After litigation and political intrigue, Park City seeks to bring closure to heated land dispute, Robert Gehrke reports

The saga of Richardson Flat land grab is a reminder that the public’s business is best done in public.

After months of wrangling, lawsuits and slick political power plays, the saga of 1,200 acres of open space outside of Park City may be entering its final chapter.

This week, Park City announced its plan to annex 1,200 acres on the city’s doorstep, including Richardson Flat, a parcel of open space that had, for more than a year, been a focal point of a battle between Park City and the town of Hideout.

Last year, the town of Hideout in Wasatch County attempted to annex hundreds of acres of the land that had drawn interest from a group of developers that included Sen. Mitt Romney’s son, Josh, and his business partner Nathan Brockbank, who wanted to develop hundreds of homes and a downtown commercial center on the property.
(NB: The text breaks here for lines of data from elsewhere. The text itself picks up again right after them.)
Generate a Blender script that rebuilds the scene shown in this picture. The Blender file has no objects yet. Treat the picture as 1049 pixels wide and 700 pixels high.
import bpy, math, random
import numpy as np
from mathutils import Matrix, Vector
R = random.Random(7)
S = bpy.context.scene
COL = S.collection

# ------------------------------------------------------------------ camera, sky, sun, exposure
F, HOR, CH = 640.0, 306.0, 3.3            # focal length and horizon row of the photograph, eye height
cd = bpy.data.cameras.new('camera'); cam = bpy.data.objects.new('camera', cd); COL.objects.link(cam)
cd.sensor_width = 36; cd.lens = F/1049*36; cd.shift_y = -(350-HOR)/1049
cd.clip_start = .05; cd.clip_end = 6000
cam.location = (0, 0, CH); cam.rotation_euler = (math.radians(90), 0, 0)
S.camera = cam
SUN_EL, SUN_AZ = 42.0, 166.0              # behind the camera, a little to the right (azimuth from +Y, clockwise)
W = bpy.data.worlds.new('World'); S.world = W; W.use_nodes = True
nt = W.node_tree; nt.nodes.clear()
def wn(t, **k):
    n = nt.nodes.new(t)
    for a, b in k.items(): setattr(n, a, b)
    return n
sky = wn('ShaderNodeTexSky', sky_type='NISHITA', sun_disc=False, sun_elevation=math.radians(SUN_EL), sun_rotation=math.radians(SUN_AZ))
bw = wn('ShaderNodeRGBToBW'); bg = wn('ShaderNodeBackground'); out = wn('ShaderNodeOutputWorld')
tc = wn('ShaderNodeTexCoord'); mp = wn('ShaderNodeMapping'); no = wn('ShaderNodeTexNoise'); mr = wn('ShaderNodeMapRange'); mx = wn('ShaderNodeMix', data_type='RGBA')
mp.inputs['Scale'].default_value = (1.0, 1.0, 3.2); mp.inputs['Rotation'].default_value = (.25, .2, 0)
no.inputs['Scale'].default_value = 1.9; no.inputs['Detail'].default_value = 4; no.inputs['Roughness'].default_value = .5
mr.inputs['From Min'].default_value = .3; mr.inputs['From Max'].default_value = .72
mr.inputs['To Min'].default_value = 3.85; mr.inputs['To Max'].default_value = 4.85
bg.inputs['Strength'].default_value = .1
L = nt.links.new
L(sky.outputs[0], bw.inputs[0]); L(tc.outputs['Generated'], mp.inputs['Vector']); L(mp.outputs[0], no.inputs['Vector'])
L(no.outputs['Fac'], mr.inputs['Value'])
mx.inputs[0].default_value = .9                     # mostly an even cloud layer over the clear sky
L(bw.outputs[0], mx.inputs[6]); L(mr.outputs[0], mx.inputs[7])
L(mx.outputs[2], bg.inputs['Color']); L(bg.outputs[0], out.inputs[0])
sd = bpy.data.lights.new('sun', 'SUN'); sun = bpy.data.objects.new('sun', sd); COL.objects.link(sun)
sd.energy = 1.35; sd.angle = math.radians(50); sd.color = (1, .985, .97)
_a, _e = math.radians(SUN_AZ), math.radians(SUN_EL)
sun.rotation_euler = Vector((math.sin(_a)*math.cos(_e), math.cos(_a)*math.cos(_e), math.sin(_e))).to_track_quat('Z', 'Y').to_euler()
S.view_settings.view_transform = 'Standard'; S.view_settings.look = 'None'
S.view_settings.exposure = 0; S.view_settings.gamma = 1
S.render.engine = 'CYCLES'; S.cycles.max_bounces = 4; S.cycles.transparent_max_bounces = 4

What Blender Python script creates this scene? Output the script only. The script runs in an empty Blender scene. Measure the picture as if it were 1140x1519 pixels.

The town was able to use a seemingly minor provision slipped into legislation that passed on the second-to-last night of the 2020 legislative session to reach across the county line into Summit County and make its claim without having to notify either Park City or Summit of its plan.

The move, however, spawned a cascade of fallout.

(Francisco Kjolseth | The Salt Lake Tribune) Robert Gehrke.

Sen. Kirk Cullimore, who sponsored the change to the law, said he felt misled by the lobbyist for the developers, and lawmakers quickly repealed the provision in a subsequent special session.

Summit County sued to challenge the annexation, contending that Hideout schemed with the developers on the land grab, but had not taken the required steps to notify the public, including its own residents, of the plan and a judge halted the process.

Summit also sued developer Brockbank and Wells Fargo Bank, alleging that the bank helped Brockbank acquire a large portion of the targeted land through an unlawful foreclosure.

Meantime, Hideout town officials scrambled to restart the annexation of land adjacent to Richardson’s Flat before the Legislature’s repeal of the law took effect, beating the deadline to start the process and sending the question to voters who, in June of this year, approved the annexation by a vote of 178-87.

Finished right? Not so fast.

Hours before the vote total was announced, a judge ruled that once against Hideout had failed to follow the requirements of the law, sending Hideout back to Square One — only this time they would have to abide by the original law requiring them to work with Summit County if they want to attempt the annexation again.

That leads to last Friday when, right before the close of business, Park City delivered paperwork to Summit County officials notifying them of their intent to annex the original Richardson Flats parcels. The city plans to preserve it as open space.

“This is something we’ve been talking about doing for a long time,” Park City Mayor Andy Beerman told me Thursday.

(Rick Egan | The Salt Lake Tribune) The town of Hideout is trying to annex open space on the outskirts of Park City near Richardson Flat, Tuesday, July 14, 2020.

Indeed there is a clause in a 1999 agreement with developers of the Montage resort to keep the land as open space — either for parks, trails or a golf course — in exchange for considerations given to the resort and surrounding units.

“I think what it does do is put to rest any nonsense from other jurisdictions trying to annex it,” Beerman said.

I reached out to Hideout representatives, but the mayor was not available and the city attorney did not respond by deadline.

At this point, Summit County’s role in the process is mostly administrative, said county manager Tom Fisher. The county commission may weigh in at a later date. For now, the county’s job is to acknowledge it received the annexation request and notify residents in and around the area of the plan. The last of those notices was mailed Thursday.

Next week, Beerman said, the issue will come to the Park City Council to vote on the petition and begin a public hearings process.

“There have been enough things going on in the background,” Beerman said. “We want to make sure this is front-and-center and make sure everyone is aware of what we’re doing and why we’re doing it.”

And that’s what should have happened all along. Because these decisions should have been — and always should be — made through a public process, with input and consideration given to the affected parties, not decided by who can manipulate the rules and subvert the process in order to pull a slick land grab to make them millions at someone else’s expense.